In the instant matter there is no evidence that the prosecutor suppressed or destroyed the tapes. On the

[ 319 Pa. Super. Page 19]

    contrary, testimony from the suppression hearing reveals that Agent Duez obliterated the tapes by using them for further recording. Moreover, there is no evidence that it was done in bad faith and the prosecution never had a chance to see it much less suppress it. In Commonwealth v. Giles, 500 Pa. 413, 456 A.2d 1356 (1983) our Supreme Court found no Brady violation when it was shown that the "police 48" a preliminary recording of information by police following an incident, was mislaid before it was ever in the possession of the prosecutor.
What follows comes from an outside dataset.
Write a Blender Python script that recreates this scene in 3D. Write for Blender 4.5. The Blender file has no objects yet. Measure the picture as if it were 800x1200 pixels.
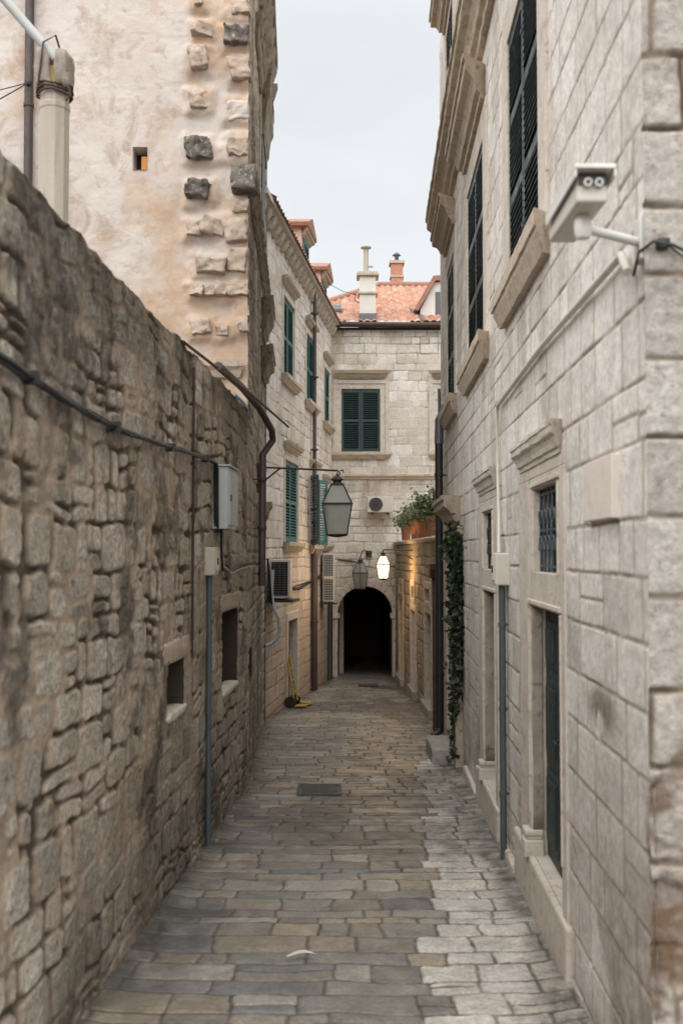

In the instant matter while we cannot approve the procedure by Agent Duez which erased her recorded impressions, we do not agree that the action taken by the lower court was appropriate. Appellee's right or opportunity to cross-examine the witnesses is not so severely affected by the absence of the tapes as to warrant the harsh sanction of the witnesses' suppression. Appellee still has the chance to fully cross-examine the witness regarding her recollections of the events giving rise to the arrest. Appellee can scrutinize Agent Duez's official report in any aspect, as to its contents and compilation, and explore the effect of the destruction of the tapes on the witnesses' credibility. The credibility of a witness is within the sole province of the finder of fact. Commonwealth v. Kennerly, 269 Pa. Super. 404, 410 A.2d 319 (1979).

The lower court in its opinion referred to "accounts of interviews" by Agent Duez with Jeffery Knoll which were included in Agent Duez's tape recorded notes. This statement of fact is not supported by the record in this case. The record contains no testimony that Agent Duez actually interviewed appellee or Jeffery Knoll. The record only reflects that Agent Duez had tape recorded her initial impressions as to the alleged drug transactions with appellee and Jeffery Knoll. For the reasons stated above we cannot agree that the appellee had been hindered or limited in cross-examining Jeffery Knoll to the degree that the

[ 319 Pa. Super. Page 20]

    testimony of Knoll should be suppressed because of the possible value that Duez's recorded impressions may have in his cross-examination.

We have determined that the issue raised by York in his cross-appeal has been waived. He contends that if any error was committed by the lower court it was in restricting his remedy to suppression. He alleges that Agent Duez's unsuccessful action of attempting to interview York, after his arrest, without the presence of counsel constituted a willful and bad faith violation of the attorney-client relationship. The lower court noted in its findings that it was shocked by the agent's conduct and such conduct could well be called a "deliberate attempt to destroy the attorney-client relationship." York now claims that this intentional bad faith conduct requires that the charges be dismissed with prejudice.

We do not reach the merits of this issue because York did not preserve it for the purpose of appeal in accordance with Pa.R.Crim.P. 306(e), which reads as follows:

Rule 306. Omnibus Pretrial Motion for Relief

(e) All grounds for the relief demanded shall be stated in the motion and failure to state a ground shall constitute a waiver thereof.

York did not present this contention in his Ominibus Pretrial Motion for Relief. The doctrine of waiver has become firmly entrenched in Pennsylvania law and it is clear that on appeal a new and different theory of relief may not be successfully advanced for the first time on appeal. Morgan v. Sbarbaro, 307 Pa. Super. 308, 453 A.2d 598 (1983).

Order reversed, case remanded. We relinquish jurisdiction.